Strakon Lights Up, No. 116

An apology's not enough, Rev. Graham!

 

"This stranglehold has got to be broken, or this country's going down the drain." That's Billy Graham talking about Jews and their role in the established media, on a tape of Richard Nixon's conversations from 1972 that the National Archives recently turned loose of. When the established media got wind of the tape, it wasn't long before the Automatic Apologize-or-Die Grinder spun into action, with Graham on his knees in front of it.

On March 2, the Associated Press was authorized to report that "in the conversation with President Nixon, the evangelist complained about what he saw as Jewish domination of the news media" and that Nixon emphatically seconded that opinion.
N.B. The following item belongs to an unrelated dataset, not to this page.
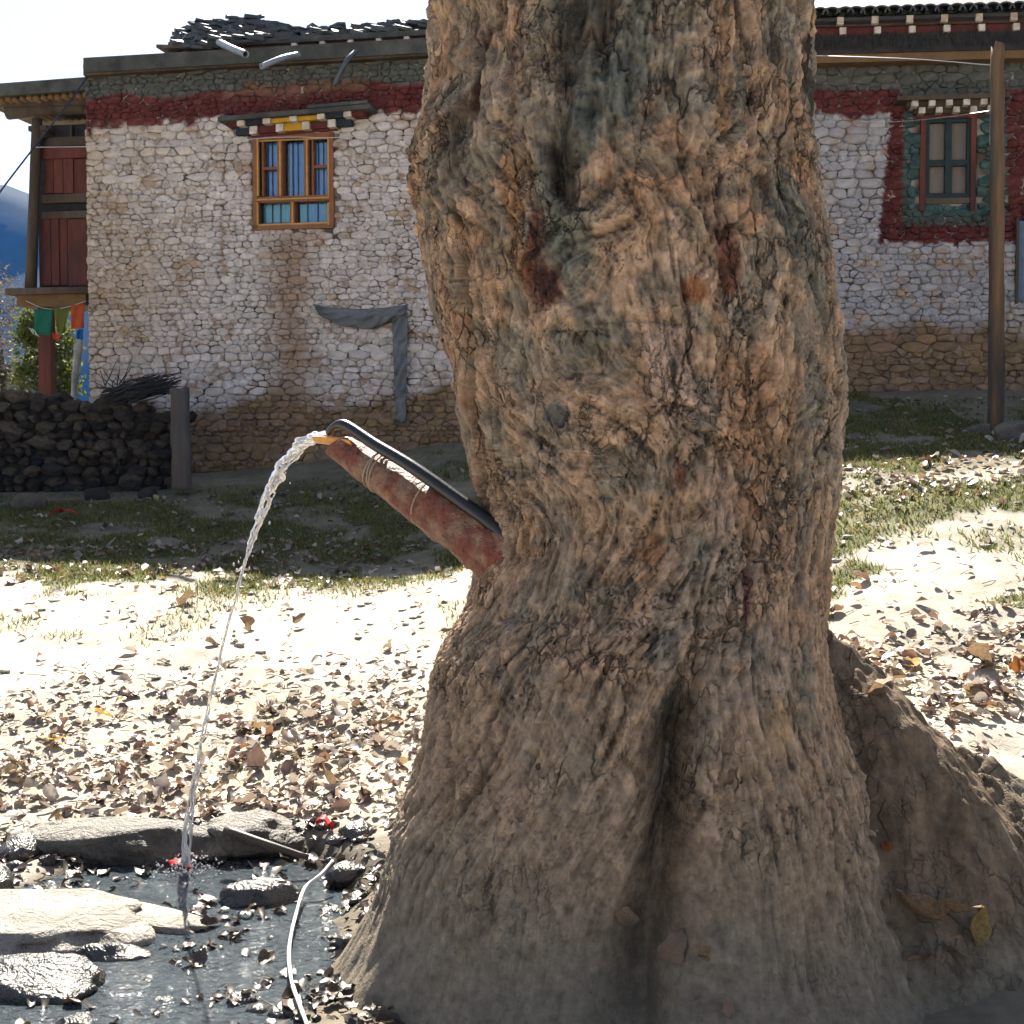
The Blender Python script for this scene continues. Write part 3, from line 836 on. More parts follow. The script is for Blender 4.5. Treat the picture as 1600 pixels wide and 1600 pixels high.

As the conversation went on, according to the AP, Nixon upped the ante by talking about Jewish domination of Hollywood, too. In response, Graham is quoted as saying that Jews "swarm around me and are friendly to me because they know that I am friendly to Israel and so forth. But they don't know how I really feel about what they're doing to this country, and I have no power and no way to handle them."

When the tapes came out, the 83-year-old Graham spake these words into the Grinder, as required: "Although I have no memory of the occasion, I deeply regret comments I apparently made in an Oval Office conversation with President Nixon. They do not reflect my views, and I sincerely apologize for any offense caused by the remarks." That script is again according to the AP.

I'm going to do Graham the favor of taking what he says seriously instead of writing the whole affair off as a predictable Establishment ritual, empty of all logic and unanalyzable in logical terms. Given that, I have to say that while Graham's statement may succeed in getting the Apologize-or-Die Grinder to turn itself off, it doesn't succeed with me. I need to know a few things.

Were Graham's 1972 comments to Nixon not his sincere views at the time? It isn't clear from the accounts I've seen who brought up the whole subject of the Jews. Even if Nixon raised it, did Graham feel under some compulsion to make up things in order to please The Leader, a "well-known anti-Semite"? — things that the preacher now, at least, seems to consider pretty vile, as well as untrue? If so, that's something we ought to know about this particular authority on faith and morals.

If, on the other hand, Graham really believed those things then, when and why did he cease believing them? The statements about Jewish influence "do not reflect my views," he says now. Did they once? Or has he "no memory" of that either?

Perhaps Graham decided, at some point after 1972, that Jews do not possess a "stranglehold" over Big Media as well as disproportionate influence over Hollywood. Could that be the explanation? Has Jewish influence in those industries really declined? Once again as inhabitants of Planet Doublethink we must be shocked but unsurprised that no one exhibits the slightest interest in how accurate Graham's 1972 appraisal actually was.

Talking to Nixon, Graham referred to having "no power" to challenge the Jews, "no way to handle them." Clearly he was speaking not of actual political power but instead of influence, his and theirs. Is that another of his views that was either untrue at the time or has since become untrue? Has Graham become more "powerful" than he was, relative to the Jews? Maybe bending the knee, if repeated often enough, makes one stronger than I'd thought.

It's useful to recall that Graham's electronic ministry depends on the continued cooperation of those who control the telescreen. Now, why in the world would Graham bend the knee to Jewish power if that power didn't exist? But perhaps the TV industry in New York and Hollywood has been taken over by Baptists, and it was those enormously wealthy, well-connected, and influential corporate Baptists who Graham was afraid would be offended when the Nixon tapes were released.

Alternatively, maybe Graham just decided, at some unrecorded point, that overwhelming Jewish influence on the "commanding heights" of communication is a good thing for the country and not a bad thing. And that if all were left well enough alone, unprotested, American culture would continue soaring to hitherto unscaled heights of decency, civility, humane creativity, and general goodness. Did he conclude, at some unrecorded point, that such a continuation of progress toward cultural godliness would have been impossible if Christians and those of Christian heritage had been dominant?

To hell with your apology, holy man. I need answers!

***

P.S. Don't you wonder what other public men are sitting in private offices right now, chattering freely about certain inconvenient truths? Knowing all the while that those truths must remain publicly unmentionable?